Laurent Pinsolle se demande si les récentes déclarations de notre ministre de l’agriculture, en réaction, à la chute des revenus agricoles, ne marquent pas un tournant dans la politique française en la matière.
« Nous, en Europe, nous sommes les champions d’un libre échange sans règles, sans contrôles, qui, à mon sens, est allé trop loin et doit être revisité ».
Cette critique de l’Europe ne vient pas de Nicolas Dupont-Aignan, mais bien de Bruno Le Maire. Simple posture ou vraie remise en question ?
Il faut dire que la crise de l’agriculture est aujourd’hui particulièrement sévère.
Le revenu des agriculteurs a ainsi baissé de 34% cette année, le ramenant à un niveau inférieur au début des années 1990 !
Et comme, parallèlement, le prix des produits agro-alimentaires n’évolue pas dans le même sens, il est parfaitement légitime que le ministre de l’agriculture affirme « qu’il faut une meilleure répartition de la valeur ajoutée, ce n’est pas normale qu’en période de crise, les seuls à trinquer, ce soient les producteurs ».
Cette nouvelle déclaration semble donc indiquer que la France veut sérieusement remettre en cause les réformes de la PAC, comme l’annonçait la réunion de 22 ministres de l’agriculture à Paris il y a quelques jours.
Bruno Le Maire semble de plus en plus sérieux dans sa volonté de revenir sur la libéralisation excessive des marchés agricoles en Europe, au contraire de son prédécesseur, le très complaisant Michel Barnier, qui semblait avoir oublié qu’il ne travaillait plus à la Commission Européenne.
La réunion qui s’est tenue à Paris semble donc être le signe d’une véritable volonté de retour à une Politique Agricole Commune moins libérale et qui prendrait des libertés avec « la concurrence libre et non faussée », le Graal de la Commission.
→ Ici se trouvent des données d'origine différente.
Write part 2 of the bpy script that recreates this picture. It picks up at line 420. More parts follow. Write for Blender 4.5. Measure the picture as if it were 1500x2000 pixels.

Car ce que nous annonce le ministre de l’agriculture est assez clair. Il prône un retour à la préférence communautaire et une relocalisation de la production, soulignant l’absurdité d’importer des pommes du Chili quand nous en produisons localement.
D’une part, on peut se réjouir qu’un ministre UMP rejoigne les positions de ceux qui dénoncent les ravages du tout-marché depuis près de 20 ans. Au moins, cela contribuera à populariser nos idées.
En revanche, on peut toujours rester interrogatif sur la volonté réelle du gouvernement de changer les choses. Nicolas Sarkozy a trop souvent dit tout et son contraire. Là, il semble que la détresse du monde paysan permette une prise de conscience des politiques, mais le doute reste permis.
Il faut espérer que les déclarations du ministre soient plus qu’une posture. A priori, cela semble le cas. Heureusement, car il y a urgence à agir pour sauver le monde agricole. Mais, il faudra passer sur le corps de vingt-cinq années de libéralisation sous l’égide de l’Europe.